Tuol Sleng’s Graphic Displays

At the entrance and throughout the tour here are constant reminders how graphic the subject matter is. The audio tour often suggests sensitive visitors wait outside or skip an exhibit. I didn’t find any of the exhibits particularly gratuitous or disturbing, given the nature of the events being described. If you are fortuitous enough to tour a torture museum, there is unlikely to be anything here that will shock your sensibilities.

A key part of the museum is telling the stories of the final 14 victims at Tuol Sleng. Their photos are hanging on the walls of the rooms where they died, with their faces obscured in death. They’re buried in the museum’s courtyard.
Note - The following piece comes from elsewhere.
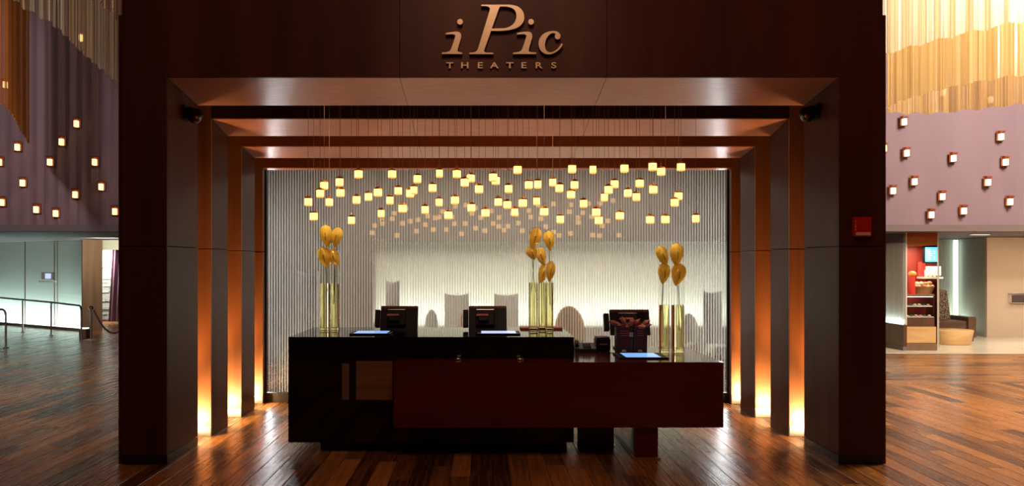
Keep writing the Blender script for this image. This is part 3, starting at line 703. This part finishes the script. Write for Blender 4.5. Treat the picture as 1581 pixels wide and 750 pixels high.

At the end of the tour a small collection of skulls is on display. There are signs around asking visitors not to take photos, but that prohibition is unenforceable and virtually everyone takes pictures.

To me the most disturbing part of the museum was at the end. Before the exit they have set up a little table under a canopy. Seated at the table is one of the survivors of torture at Tuol Sleng. It’s an invaluable thing to have firsthand witnesses to this history available to the museum’s directors and visitors. But it’s troubling to think this man (or maybe several of them?) not only survived these atrocities, but now returns to the site daily and talks about it constantly. It drives home how much the genocide still does belong to the present. It’s not yet entirely in the past.